THE EXERCISE:
Pull out all lines from the listing below in which the word "pixels" appears.
========
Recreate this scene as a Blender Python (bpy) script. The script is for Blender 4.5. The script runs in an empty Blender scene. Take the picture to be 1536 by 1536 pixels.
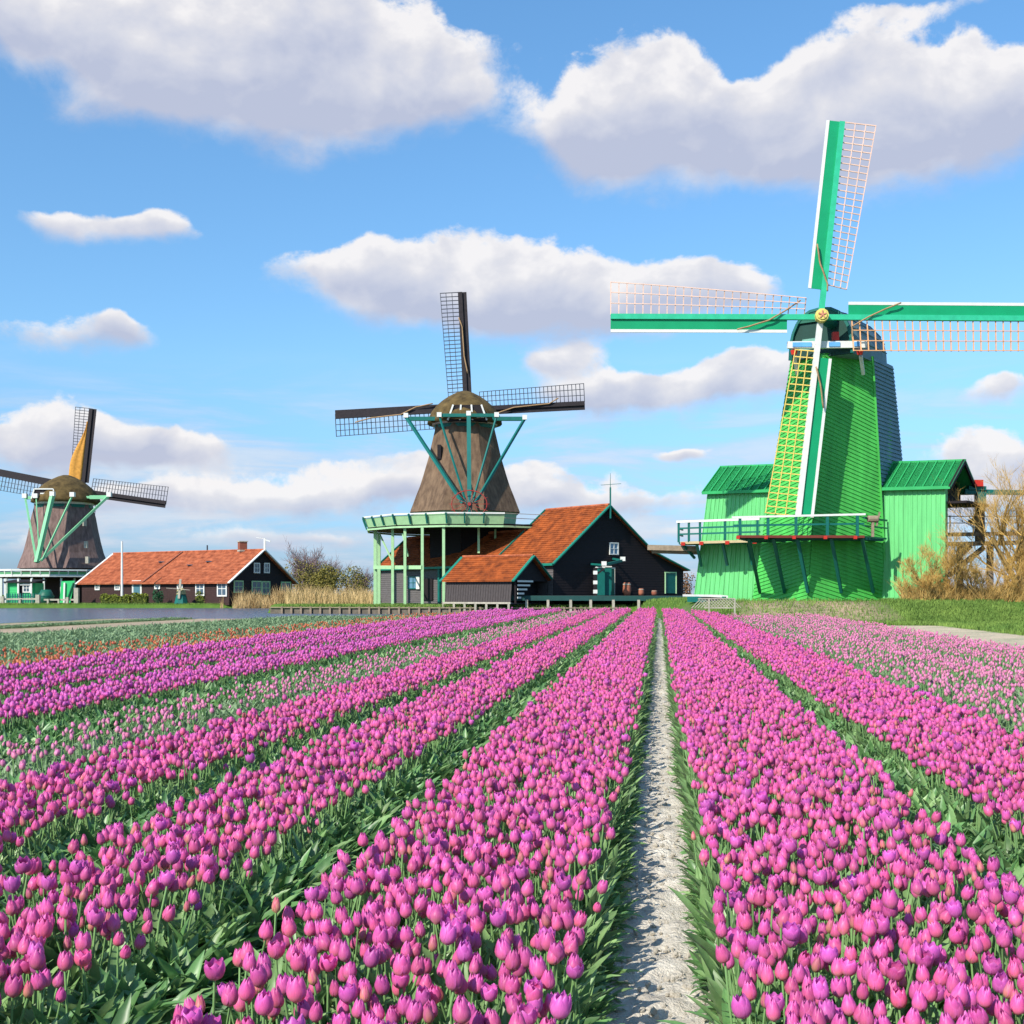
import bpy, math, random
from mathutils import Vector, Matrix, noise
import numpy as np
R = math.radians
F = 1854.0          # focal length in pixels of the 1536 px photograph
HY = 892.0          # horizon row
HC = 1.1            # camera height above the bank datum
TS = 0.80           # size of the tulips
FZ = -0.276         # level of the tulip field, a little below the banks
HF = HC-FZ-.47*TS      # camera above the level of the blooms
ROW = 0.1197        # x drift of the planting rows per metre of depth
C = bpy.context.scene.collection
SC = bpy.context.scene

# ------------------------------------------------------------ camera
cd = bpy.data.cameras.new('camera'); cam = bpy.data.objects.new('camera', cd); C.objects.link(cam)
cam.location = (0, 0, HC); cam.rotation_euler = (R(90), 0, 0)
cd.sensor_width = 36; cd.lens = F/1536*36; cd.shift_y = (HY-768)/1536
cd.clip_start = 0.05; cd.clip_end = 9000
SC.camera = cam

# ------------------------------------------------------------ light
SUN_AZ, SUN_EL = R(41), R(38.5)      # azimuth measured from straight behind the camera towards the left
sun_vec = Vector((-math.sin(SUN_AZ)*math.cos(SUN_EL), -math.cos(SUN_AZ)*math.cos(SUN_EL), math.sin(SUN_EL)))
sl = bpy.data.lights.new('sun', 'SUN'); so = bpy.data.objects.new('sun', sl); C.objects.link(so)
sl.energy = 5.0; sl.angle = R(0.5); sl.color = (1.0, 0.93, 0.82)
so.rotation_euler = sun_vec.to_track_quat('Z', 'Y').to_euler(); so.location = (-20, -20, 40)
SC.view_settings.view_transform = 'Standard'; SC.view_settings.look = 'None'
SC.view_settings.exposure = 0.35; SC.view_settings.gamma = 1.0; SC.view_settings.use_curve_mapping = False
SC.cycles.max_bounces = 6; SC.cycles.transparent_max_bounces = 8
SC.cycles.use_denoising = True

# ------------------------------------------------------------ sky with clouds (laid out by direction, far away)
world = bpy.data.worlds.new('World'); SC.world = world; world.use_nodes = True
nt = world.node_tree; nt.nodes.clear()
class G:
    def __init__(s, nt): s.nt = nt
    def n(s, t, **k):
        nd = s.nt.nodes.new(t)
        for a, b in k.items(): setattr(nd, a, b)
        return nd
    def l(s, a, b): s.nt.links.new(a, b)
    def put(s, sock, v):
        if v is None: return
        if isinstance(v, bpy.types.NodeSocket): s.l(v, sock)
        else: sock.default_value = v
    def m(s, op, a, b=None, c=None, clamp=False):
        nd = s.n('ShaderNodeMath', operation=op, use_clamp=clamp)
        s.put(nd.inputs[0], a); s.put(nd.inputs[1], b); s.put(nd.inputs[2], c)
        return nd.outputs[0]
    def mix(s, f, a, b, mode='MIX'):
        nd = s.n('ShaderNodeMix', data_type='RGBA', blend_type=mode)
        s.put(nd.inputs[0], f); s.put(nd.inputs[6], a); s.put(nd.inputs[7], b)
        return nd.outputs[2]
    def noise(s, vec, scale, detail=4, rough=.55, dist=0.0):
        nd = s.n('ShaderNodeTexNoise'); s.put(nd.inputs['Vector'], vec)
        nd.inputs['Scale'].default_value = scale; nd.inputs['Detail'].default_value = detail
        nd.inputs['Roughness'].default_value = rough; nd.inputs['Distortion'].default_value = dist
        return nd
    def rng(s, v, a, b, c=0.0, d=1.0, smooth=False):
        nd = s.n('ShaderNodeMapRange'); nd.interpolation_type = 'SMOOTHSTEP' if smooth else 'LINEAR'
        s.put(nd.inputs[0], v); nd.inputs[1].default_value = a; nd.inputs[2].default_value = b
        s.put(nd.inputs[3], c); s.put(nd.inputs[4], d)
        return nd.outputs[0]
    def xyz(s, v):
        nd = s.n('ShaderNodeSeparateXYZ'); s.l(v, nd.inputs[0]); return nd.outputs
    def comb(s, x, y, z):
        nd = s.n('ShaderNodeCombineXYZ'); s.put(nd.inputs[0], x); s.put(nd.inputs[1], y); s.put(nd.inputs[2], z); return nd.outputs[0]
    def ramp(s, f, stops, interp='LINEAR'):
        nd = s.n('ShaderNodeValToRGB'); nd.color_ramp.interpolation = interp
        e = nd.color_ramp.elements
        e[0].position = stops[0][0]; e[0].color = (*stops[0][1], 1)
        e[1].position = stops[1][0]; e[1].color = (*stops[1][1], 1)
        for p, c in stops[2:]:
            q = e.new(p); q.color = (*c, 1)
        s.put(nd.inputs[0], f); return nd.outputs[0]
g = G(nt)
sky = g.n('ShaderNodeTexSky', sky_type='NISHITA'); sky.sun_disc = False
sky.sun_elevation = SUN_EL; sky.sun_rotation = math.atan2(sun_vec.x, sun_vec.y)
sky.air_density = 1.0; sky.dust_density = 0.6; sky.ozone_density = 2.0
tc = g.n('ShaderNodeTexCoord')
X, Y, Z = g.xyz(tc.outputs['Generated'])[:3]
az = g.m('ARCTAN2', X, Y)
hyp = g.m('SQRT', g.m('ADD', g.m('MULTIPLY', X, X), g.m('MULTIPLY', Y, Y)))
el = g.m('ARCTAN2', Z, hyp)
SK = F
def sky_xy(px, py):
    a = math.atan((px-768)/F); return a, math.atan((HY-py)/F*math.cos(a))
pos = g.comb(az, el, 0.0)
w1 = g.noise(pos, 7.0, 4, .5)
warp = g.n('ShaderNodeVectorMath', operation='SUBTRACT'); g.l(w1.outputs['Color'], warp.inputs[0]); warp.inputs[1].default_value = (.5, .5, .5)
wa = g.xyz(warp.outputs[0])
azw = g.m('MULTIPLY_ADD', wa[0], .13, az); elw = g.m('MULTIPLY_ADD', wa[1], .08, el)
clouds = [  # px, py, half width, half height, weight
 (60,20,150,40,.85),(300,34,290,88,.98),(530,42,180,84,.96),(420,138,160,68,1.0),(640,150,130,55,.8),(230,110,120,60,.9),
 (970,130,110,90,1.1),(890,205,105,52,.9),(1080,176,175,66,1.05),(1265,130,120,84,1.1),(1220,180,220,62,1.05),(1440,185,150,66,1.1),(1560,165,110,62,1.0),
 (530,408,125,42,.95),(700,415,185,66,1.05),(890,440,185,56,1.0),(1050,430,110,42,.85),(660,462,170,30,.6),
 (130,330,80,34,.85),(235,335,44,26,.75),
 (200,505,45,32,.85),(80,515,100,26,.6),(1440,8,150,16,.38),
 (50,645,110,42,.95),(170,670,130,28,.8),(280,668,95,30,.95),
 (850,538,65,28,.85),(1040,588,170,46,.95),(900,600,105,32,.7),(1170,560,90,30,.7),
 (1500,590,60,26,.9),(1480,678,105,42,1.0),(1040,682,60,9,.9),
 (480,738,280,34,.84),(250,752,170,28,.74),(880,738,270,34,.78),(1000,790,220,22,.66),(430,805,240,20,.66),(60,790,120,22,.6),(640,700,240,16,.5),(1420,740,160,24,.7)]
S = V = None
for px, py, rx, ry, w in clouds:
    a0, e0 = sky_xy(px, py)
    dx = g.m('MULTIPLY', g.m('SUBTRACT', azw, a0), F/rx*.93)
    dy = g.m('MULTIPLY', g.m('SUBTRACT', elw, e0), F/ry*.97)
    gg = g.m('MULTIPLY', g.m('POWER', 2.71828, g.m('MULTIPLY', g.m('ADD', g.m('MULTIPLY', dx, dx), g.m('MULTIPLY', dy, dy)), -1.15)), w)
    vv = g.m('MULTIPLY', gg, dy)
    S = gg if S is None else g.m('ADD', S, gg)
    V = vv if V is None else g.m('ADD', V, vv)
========
TASK RESULT:
Recreate this scene as a Blender Python (bpy) script. The script is for Blender 4.5. The script runs in an empty Blender scene. Take the picture to be 1536 by 1536 pixels.
F = 1854.0          # focal length in pixels of the 1536 px photograph